Unlike pop album covers, which are often just a cropped picture from a glamour shoot with the title overlaid, old-ass jazz records featuring a still of the band performing, or hip hop covers that often feature their collective or solo artist visually matching whatever they’re conveying in the lyrics, metal (aside from hair metal) has generally avoided putting the band front-and-center on the fronts of albums, with the space on the front of the album generally reserved for some kind of visual art that captures, or inspired, the sound of the album.
That’s why I’ve wanted to get into this for a while; the visual aspect of the whole of the art of metal music, I think, goes less talked-about than it deserves, not to label the visual art of metal a gimmick and take away from the sound at all. It’s just a part of metal culture as integral as distorted guitars and blast beats are, and every genre and subgenre has just as notable visual artistic tendencies as musical tendencies. Brutal death metal and grindcore are notable for the gory imagery they associate with their music, and a prevalent stoner metal or doom metal sound can usually be deduced before listening to albums of the style by the giveaway of the 70’s style band logos and psychedelic imagery usually gracing the front covers. Deafheaven’s Sunbather was able to get so much attention and controversy simply by breaking black metal’s visual mold of greyscale corpse paint and illegible band logos with a bright pink album cover with modern (and now iconic) font spelling the title.
I said I was going to keep this intro part short, what is wrong with me?
Okay, here are 3 album covers I just want to point out as some of my favorites. I don’t have a big comprehensive list of them from best to worst; these aren’t necessarily even my top 3, just 3 I happened to think of for this post, and there will be more to come.
Sepultura - Arise
Illustrated by Michael Whelan, the cover for Arise is a fascinating one to look at piece by piece. As a whole, its wild conglomeration of realistic images into a definitely nightmarish and abstract enigma is confusing. From the abysmal background to the convoluted monolith at the focus of the artwork, it stares back at you just as much as you stare at it trying to digest it. I was able to find a very high resolution image of it a while ago and only in that picture could I make out the tiny little man in the middle of the Stonehenge-esque platform gawking at the exposed eyeballs and the tortured souls evaporating from the glowing and disarticulated brain held up by lobster claws. It’s a mess, it’s awe-inspiring to see in great detail, and it could have any or absolutely no “deeper meaning”, but what’s certain about it is that it’s metal as fuck.

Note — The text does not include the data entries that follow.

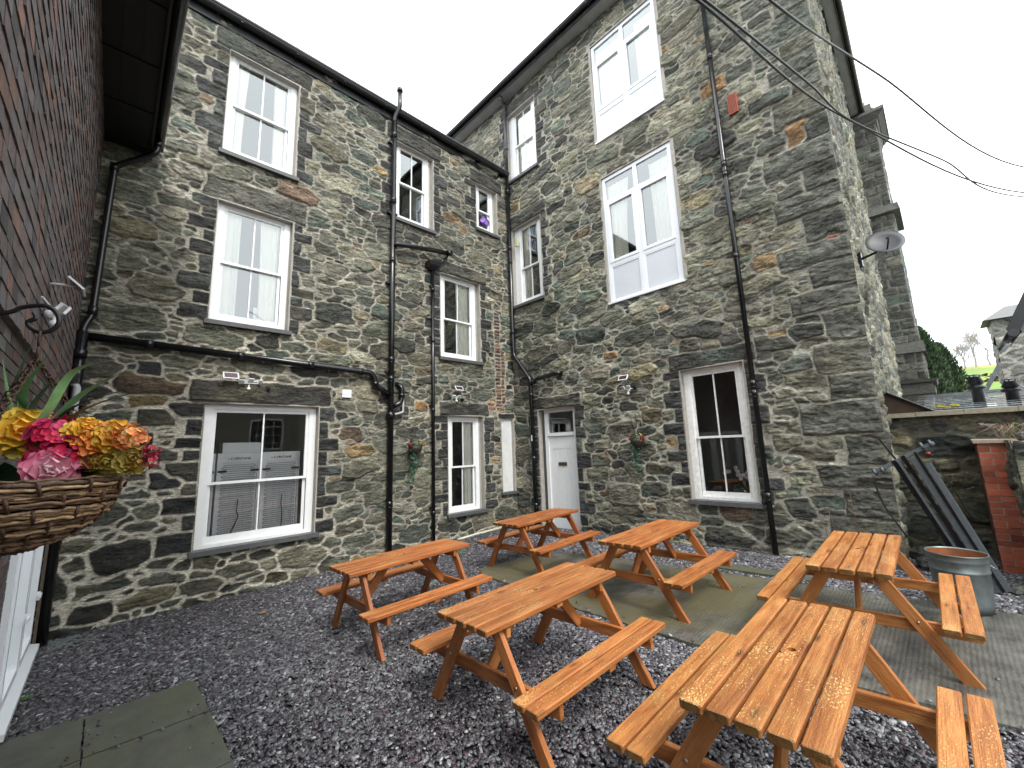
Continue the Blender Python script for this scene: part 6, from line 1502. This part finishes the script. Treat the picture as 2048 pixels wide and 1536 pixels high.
def boulder(mb, c, r, rr, col, sq=(1, 1, 0.6)):
    n = 9; m = 6; vs = []; ph = [rr.uniform(0, 6) for _ in range(4)]
    for i in range(m+1):
        th = PI*i/m
        for k in range(n):
            a = 2*PI*k/n; q = 1+0.16*math.sin(a*2+ph[0])+0.13*math.sin(a*3+ph[1]+th*2)+0.1*math.cos(th*3+ph[2]); vs.append(Vector(c)+Vector((math.cos(a)*math.sin(th)*sq[0], math.sin(a)*math.sin(th)*sq[1], math.cos(th)*sq[2]))*r*q)
    mb.add(vs, [(i*n+k, (i+1)*n+k, (i+1)*n+(k+1) % n, i*n+(k+1) % n) for i in range(m) for k in range(n)], col=col)
mb = MB()
for i in range(26): boulder(mb, (7.28+rf.uniform(0, 0.45), -0.62-i*0.075+rf.uniform(-0.03, 0.03), 1.76+rf.uniform(-0.04, 0.06)+0.03*math.sin(i)), rf.uniform(0.06, 0.12), rf, tuple(c*rf.uniform(0.7, 1.3) for c in (0.085, 0.095, 0.062)))
mb.build('top_stones', M['ashlar'], rw)
mb = MB(); mb.box(7.19, 7.9, -2.8, -0.51, 0.0, 1.74); mb.build('wall_core', M['render'], rw)
# dry grass clump on the wall
mb = MB()
for i in range(130):
    x, y = rf.uniform(8.0, 8.55), rf.uniform(-0.95, -0.45); a = rf.uniform(0, 6.28); L_ = rf.uniform(0.12, 0.32)
    mb.tube([(x, y, 1.76), (x+0.3*L_*math.cos(a), y+0.3*L_*math.sin(a), 1.76+L_*0.7), (x+L_*math.cos(a), y+L_*math.sin(a), 1.76+L_*rf.uniform(0.2, 0.6))], 0.003, 3, col=tuple(c*rf.uniform(0.4, 1.1) for c in (0.20, 0.18, 0.11)), caps=False)
o = mb.build('dry_plant', M['attr']); tag(o, 'tangle of dry straw-coloured stems growing behind the brick pier cap', 'plant')
# loose stones and slates in the dark corner
for i, (x, y, r, sq) in enumerate(((7.75, 0.42, 0.16, (1, 0.8, 0.6)), (8.05, 0.15, 0.14, (1.2, 0.8, 0.5)), (7.9, -0.1, 0.10, (1, 1, 0.6)), (8.2, 0.45, 0.20, (1, 1, 0.5)), (7.5, -0.55, 0.13, (1.1, 0.9, 0.5)), (7.15, -0.30, 0.12, (1.2, 0.8, 0.4)), (7.0, -0.48, 0.15, (1, 1, 0.4)), (8.35, -0.05, 0.12, (1, 1, 0.7)))):
    mb = MB(); boulder(mb, (x, y, gz(x, y)+r*sq[2]*0.6), r, rf, (0.055, 0.056, 0.048), sq); o = mb.build('loose_stone', M['ashlar'])
    tag(o, ['largest loose stone but one, in the dark corner nearest the gable', 'loose dark stone in the middle of the corner behind the rack', 'small loose stone between the rack foot and the brick pier', 'biggest loose stone, against the foot of the yard wall', 'loose stone at the foot of the brick pier', 'flat loose stone just behind the galvanised bin', 'flat loose stone beside the mossy rubble wall', 'loose stone lying deepest, at the foot of the yard wall near the pier'][i], 'stone', 'loose stones in the yard corner')
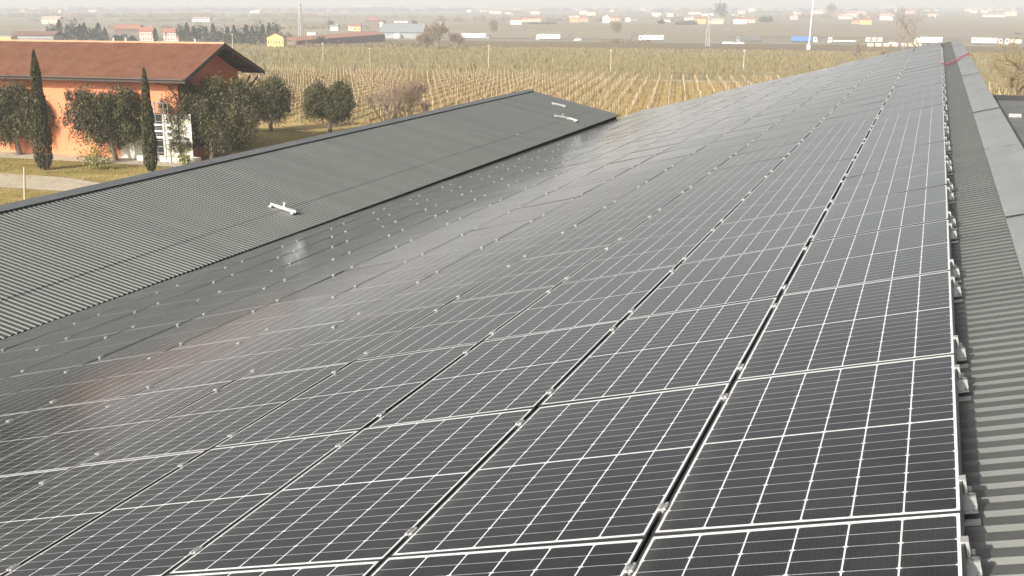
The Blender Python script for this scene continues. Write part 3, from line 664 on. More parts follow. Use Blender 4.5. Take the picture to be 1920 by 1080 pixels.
# ------------------------------------------------------------------ vineyard
ANG = R(11.7)
POSTM = mat("pale_vine_post", (0.40,0.32,0.21), (0.50,0.41,0.28), rough=0.9, scale=2)
CANE = leaf_mat("dry_vine_canes", (0.12,0.09,0.04), (0.24,0.18,0.08), (0.38,0.29,0.145), 0.9)
CANE2 = leaf_mat("dull_vine_canes", (0.12,0.10,0.035), (0.20,0.165,0.07), (0.31,0.25,0.12), 0.9)
post = MB(); post.box(-0.042, 0.042, -0.042, 0.042, -0.1, 2.1); pm = bpy.data.meshes.new("vine_post"); pm.from_pydata(post.v, [], post.f); pm.materials.append(POSTM)
def visible(p, m=30):
    q_ = proj(p); return q_ and -m < q_[0] < 1920 + m and q_[1] > 60
def roofmask(p):                    # hidden by the roofs
    x, y = proj(p)
    if x < 1000 and y > 400 - 0.228 * x + 8: return True
    if 1000 <= x < 1160 and y > 172 + (x - 1000) * 0.27 + 6: return True
    if 1160 <= x < 1773 and y > 215 - (x - 1160) * 0.2333 + 6: return True
    if x >= 1773 and y > 190: return True
    return False
rv = random.Random(5); posts = []
rows = []
for i in range(-150, 60):
    X0 = i * 2.5; seg = []
    y = 123.0
    if True:
        pts = []
        while y < 251:
            x = X0 - math.tan(ANG) * (y - 123)
            if not (x < -55 and y < 128):
                g_ = Vector((x, y, gz(y)))
                top = g_ + Vector((0, 0, 2.2))
                if visible(g_) and not roofmask(top): pts.append(y)
            y += 5.2
        runs = []; 
        for v_ in pts:
            if runs and v_ - runs[-1][-1] < 5.5: runs[-1].append(v_)
            else: runs.append([v_])
        pts = max(runs, key=len) if runs else []
        if len(pts) > 3: rows.append((X0, pts))
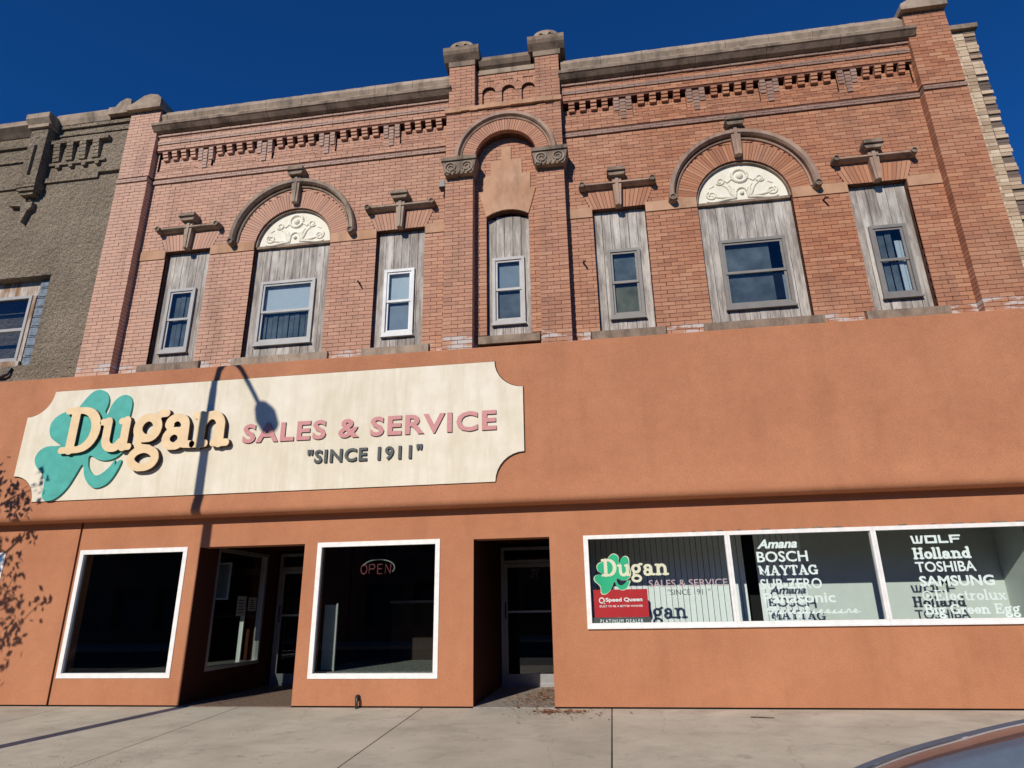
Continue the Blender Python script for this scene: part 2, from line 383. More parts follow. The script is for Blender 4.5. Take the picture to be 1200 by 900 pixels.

The Black Dahlia Murder - Everblack
While The Black Dahlia Murder isn’t my favorite band to go to for melodic death metal, they are one of my favorites to go to for their curation of intriguing, overtly metal cover art and the looming monstrosity created by Nick Keller on the front of Everblack is one of my favorites (the cover of Abysmal being another). But I went with this one for its foggy allusion to and resemblance of some kind gargantuan Lovecraftian beast from hell. The fog that hides what could be the bulk of this cover’s strange monster gives the piece a more eerie quality. I also love the glowing pillar’s resemblance to the film depiction of Minas Morgul (a city of Gondor built stupidly close to Mordor that inevitably became not a part of Gondor anymore). It’s not clear exactly what this multi-limbed thing does, but judging by the massive graveyard at its feet, it’s not good. It feels like it’s straight out of one of those disaster horror movies where all anyone can do is run helplessly away from the hellish monster eating or absorbing everyone around them closing in on them.

Slayer - South of Heaven
A dual effort between Larry Carroll and Howard Schwartzberg, South of Heavenboasts one of many of Slayer’s iconic album covers, and it’s probably my favorite cover from them. Peppered thoroughly over its whole surface with sacrilegious symbols and images, the setting and the little details are what set this one above the rest of Slayer’s similarly edgy covers. Apart from being attributed to the Slayer album with probably the most badass title, the more intricate and intact depiction of hell with devilish churches as a home for morbid demons is a unique take and one that invokes a lot of picturing being there, imagining what’s in those buildings, if it’s worse than what’s outside. It captures Slayer perfectly and it has deservedly gone down as one of metal’s most historic images.

Okay, that is enough for now, I have a list of a few others I want to appreciate, but, as with most things I do on this blog, a quick little post became not so little.